Mr. Orton said the building's architecture and waterfront setting have drawn interest from a number of high-profile tenants. In addition, the Rosie the Riveter/World War II Home Front National Historical Park, which encompasses the site, is negotiating to open a visitors' center in the project. Though privately owned, Ford Point is included in the park because it was used for Jeep and tank production during the war.

Mr. Orton said he had a waiting list of at least 50 people for 20 or so live-work units that are planned for the next phase of development. His management company will also lease and operate a 60,000-square-foot events center to be rented out for business meetings, parties and small conventions; it is to be created from a former crane way at the front of the building, where years ago cranes lifted cars as they came off the assembly line.

Mr. Orton regards Ford Point as a symbol of rebirth for both Richmond and older cities in general. "We believe the project will kindle a lot of growth and change," he said. "We think it can have a transformative effect on the entire city, bringing new services and jobs to underserved neighborhoods."

The Port of Richmond lies immediately west of the project. Mr. Duran, the economic development official, reported that Toll Brothers of Horsham, Pa., the big national home builder, has approval to build a 269-unit residential condominium project immediately east of it. He said at least a dozen new residential and office projects have been built in the neighboring Marina Bay area and more are proposed.

Mr.
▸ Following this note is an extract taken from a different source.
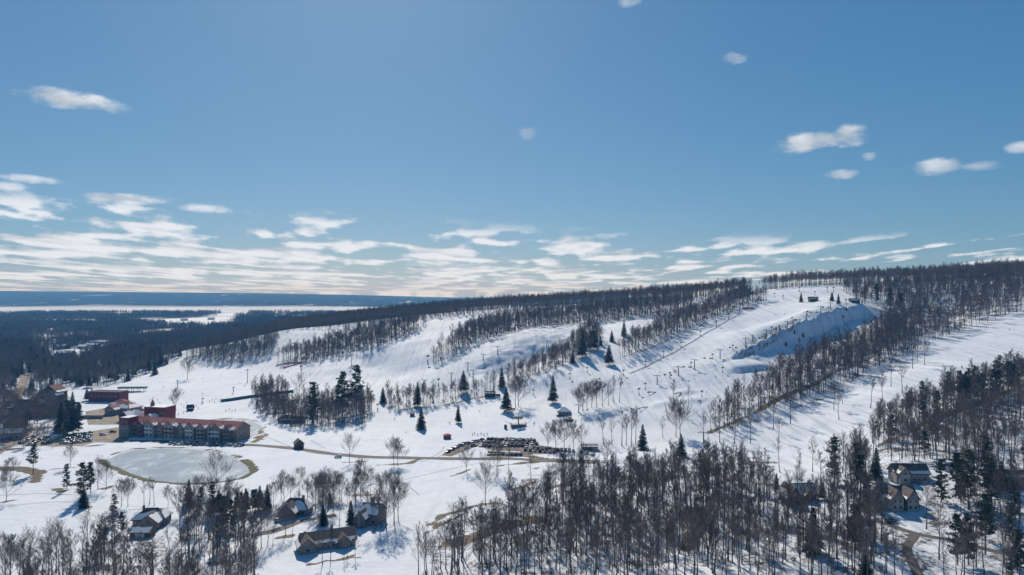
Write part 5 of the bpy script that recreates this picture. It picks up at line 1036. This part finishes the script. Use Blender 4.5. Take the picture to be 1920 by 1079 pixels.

Orton is pressing for resumption of ferry service between Richmond and San Francisco and promoting creation of a business-financed shuttle bus between the waterfront and the Bay Area Rapid Transit station in downtown Richmond.

"We're trying to return to a cityscape that's people-oriented rather than car-oriented," he asserted. "We're really moving into a different time, the one we had before the main thrust of development was toward the suburbs."

On the other hand, he added, "I do want to say we have a fantastic freeway location."